Unless you are playing doubles, you alone gain all the glory for great shot making, or take all the grief when things go wrong.

  • Tennis moves fast, with rapid exchanges from the backcourt or net; most times there is little chance to ponder a shot.

One needs to consider all of the following simultaneously: the court boundaries, the type of oncoming shot, and the location of your opponent; you must make decisions within seconds

  • Tennis has a social aspect to the game.

You must use everything in your strategy and skill-sets to take the most points. Your ability to hit the most effective shot might be exactly what makes your friends, relatives, boyfriends/girlfriends or spouses frustrated at themselves, and then in turn, angry at you.

You must make all of THEIR line calls, within fractions of an inch on a swiftly moving ball, on your side of the net. Can you imagine if a batter in baseball could call balls and strikes for himself? And what happens when they disagree with the call?

  • Tennis is also generally an outdoor sport played under very inconsistent and ever-changing conditions.

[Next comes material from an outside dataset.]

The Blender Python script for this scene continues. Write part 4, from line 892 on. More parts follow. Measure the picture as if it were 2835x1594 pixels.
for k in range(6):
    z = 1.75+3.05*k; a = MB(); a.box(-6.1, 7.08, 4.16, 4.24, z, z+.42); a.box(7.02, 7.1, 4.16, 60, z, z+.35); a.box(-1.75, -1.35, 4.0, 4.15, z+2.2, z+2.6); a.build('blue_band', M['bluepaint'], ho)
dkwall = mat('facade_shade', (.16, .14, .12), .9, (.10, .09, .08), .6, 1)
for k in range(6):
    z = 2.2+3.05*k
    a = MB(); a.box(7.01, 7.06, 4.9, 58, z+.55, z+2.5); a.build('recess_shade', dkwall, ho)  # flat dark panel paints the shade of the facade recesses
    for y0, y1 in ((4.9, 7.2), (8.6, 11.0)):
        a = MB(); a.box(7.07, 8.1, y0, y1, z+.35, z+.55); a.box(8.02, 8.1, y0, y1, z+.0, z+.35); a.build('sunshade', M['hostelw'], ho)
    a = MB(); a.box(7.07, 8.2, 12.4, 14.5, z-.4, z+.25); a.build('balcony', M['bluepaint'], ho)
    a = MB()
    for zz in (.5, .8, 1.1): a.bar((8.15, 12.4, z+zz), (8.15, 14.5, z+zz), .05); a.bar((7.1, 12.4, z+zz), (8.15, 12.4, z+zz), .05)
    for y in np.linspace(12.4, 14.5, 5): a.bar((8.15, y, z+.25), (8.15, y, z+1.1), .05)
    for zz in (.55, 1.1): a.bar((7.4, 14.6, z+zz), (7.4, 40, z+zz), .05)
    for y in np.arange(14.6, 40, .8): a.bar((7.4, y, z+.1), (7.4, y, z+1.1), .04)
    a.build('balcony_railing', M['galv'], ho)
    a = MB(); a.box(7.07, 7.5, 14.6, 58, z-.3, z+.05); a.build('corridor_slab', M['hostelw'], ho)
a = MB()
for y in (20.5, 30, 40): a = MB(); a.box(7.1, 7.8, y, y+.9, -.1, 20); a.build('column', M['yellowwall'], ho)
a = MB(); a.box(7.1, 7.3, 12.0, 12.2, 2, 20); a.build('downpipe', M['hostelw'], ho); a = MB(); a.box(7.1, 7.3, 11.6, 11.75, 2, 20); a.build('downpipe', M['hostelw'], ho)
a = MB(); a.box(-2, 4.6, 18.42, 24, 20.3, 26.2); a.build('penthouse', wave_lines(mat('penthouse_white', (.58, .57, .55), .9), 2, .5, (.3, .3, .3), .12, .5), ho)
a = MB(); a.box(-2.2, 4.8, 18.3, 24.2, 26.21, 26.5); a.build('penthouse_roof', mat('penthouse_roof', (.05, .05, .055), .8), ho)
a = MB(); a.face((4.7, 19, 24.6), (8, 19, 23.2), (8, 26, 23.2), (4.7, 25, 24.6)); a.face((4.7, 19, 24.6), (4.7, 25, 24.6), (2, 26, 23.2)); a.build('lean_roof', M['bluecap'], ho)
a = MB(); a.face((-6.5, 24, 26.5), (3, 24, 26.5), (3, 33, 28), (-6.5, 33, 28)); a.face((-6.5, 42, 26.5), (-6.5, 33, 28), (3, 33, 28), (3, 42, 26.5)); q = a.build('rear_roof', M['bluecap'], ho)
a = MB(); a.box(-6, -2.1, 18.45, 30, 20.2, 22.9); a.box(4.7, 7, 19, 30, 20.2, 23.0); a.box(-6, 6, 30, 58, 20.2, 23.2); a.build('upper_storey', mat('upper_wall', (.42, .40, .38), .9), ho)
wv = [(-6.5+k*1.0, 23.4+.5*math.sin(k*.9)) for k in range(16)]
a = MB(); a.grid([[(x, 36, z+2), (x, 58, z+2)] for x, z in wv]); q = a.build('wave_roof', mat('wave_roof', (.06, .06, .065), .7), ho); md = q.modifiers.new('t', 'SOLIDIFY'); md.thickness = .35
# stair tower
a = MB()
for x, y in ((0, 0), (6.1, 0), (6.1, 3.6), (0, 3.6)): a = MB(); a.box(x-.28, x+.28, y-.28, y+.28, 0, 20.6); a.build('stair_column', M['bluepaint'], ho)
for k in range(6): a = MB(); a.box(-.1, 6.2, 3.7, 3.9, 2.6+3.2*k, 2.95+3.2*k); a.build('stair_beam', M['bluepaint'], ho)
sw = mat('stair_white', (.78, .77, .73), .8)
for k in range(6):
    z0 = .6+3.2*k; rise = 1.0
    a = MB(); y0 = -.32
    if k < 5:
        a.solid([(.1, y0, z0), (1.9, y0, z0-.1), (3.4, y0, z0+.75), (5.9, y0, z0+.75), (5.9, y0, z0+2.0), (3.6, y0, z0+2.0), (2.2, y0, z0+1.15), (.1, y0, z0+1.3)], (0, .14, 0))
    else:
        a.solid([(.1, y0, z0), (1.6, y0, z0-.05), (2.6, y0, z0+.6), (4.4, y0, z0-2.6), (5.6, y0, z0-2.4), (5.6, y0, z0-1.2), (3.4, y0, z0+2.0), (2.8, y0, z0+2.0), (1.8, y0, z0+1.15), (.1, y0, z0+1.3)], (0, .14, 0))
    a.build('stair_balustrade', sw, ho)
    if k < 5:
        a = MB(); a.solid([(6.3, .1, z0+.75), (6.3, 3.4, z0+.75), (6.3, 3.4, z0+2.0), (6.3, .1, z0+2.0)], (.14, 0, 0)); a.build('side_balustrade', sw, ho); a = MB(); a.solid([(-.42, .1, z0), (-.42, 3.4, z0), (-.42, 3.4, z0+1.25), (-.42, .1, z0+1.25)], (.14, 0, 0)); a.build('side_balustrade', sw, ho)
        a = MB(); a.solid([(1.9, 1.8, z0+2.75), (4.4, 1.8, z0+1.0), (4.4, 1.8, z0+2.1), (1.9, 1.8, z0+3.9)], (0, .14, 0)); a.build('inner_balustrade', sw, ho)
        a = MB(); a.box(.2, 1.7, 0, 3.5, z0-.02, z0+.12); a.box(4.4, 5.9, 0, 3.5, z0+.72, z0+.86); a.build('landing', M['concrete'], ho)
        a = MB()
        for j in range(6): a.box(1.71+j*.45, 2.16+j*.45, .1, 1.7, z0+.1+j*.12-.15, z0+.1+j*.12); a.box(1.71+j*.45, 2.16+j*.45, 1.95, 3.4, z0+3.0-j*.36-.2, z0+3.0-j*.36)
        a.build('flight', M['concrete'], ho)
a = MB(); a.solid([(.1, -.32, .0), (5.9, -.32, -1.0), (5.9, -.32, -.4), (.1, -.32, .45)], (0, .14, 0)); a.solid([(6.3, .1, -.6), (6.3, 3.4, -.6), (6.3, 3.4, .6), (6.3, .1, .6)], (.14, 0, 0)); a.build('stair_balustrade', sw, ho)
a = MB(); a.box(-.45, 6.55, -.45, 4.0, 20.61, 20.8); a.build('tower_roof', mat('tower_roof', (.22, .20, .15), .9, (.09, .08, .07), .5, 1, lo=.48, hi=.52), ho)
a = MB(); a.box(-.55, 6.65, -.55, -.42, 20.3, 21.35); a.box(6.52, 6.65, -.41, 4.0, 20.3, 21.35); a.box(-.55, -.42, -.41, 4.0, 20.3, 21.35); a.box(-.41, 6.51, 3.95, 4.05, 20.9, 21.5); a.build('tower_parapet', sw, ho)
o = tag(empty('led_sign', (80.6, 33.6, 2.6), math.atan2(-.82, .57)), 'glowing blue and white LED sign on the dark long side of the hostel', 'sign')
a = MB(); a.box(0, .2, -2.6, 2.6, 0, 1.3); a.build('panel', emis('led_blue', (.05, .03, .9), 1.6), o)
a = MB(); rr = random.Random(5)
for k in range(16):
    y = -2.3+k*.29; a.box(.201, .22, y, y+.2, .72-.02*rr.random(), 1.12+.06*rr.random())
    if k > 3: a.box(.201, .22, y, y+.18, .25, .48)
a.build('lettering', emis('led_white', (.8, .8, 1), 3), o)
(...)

Particularly problematic are:

– Sun glare (especially on the serve and overhead)

– Light and Dark (as one moves from sunlight into shadow, or from daylight  to dusk, or playing under the lights which is again a whole new experience)

– Wind intensity and direction (that blows the ball around making your shots land long, or short, or simply moves the spot where you intended to make contact with the racket)

– Temperature (cooler temperatures harden the rubber inner-ball core and change the bounce)

– Humidity (which makes the outer fuzzy surface of the tennis balls feel heavier)

– Distractions on public courts in community parks (kids squealing on playgrounds, radios blasting, or just a lot of background movement seen through the fence behind your opponent)

  • Tennis has the most arcane scoring system and set of rules known to man.

Points are based on the face of a clock using segments of a quarter hour instead of 1, 2, 3, and 4

Even the quarter-hour segments are not consistent since the score is called as 15, 30, and then 40 instead of the expected 45

Matches last 6 games won, or 7 games won as in 7-5, or 6 games won with a tie-breaker played at 6-6 (which can be to 7 points as sudden death or "lingering death". The score is stated as 7-6. And don't even ask me to explain who serves, when, or where!

  • Tennis matches have no time limit and no time outs. Since the clock is not an issue, a player cannot use it to waste time while his opponent desperately tries to catch up.

You are always only one service break away from the match totally changing hands. If you play just a few loose points, you can find yourself behind by a set in moments.

Pressure stays focused on you non-stop. The amount of hits in a rally (hitting back and forth) are unlimited, and the length of a match can vary from an hour or so to best of 5 set matches that have taken almost 5 hours in professional tennis. Can you think of any other professional sport that comes close to matching this?

TENNIS is a game where you not only battle the opponent, but your inner-self as well. It is one of the true physical activities that are lifetime pursuits, and it can be shared with all members of a family at whatever level you so choose.

So give tennis a try. It might just be what you were looking for.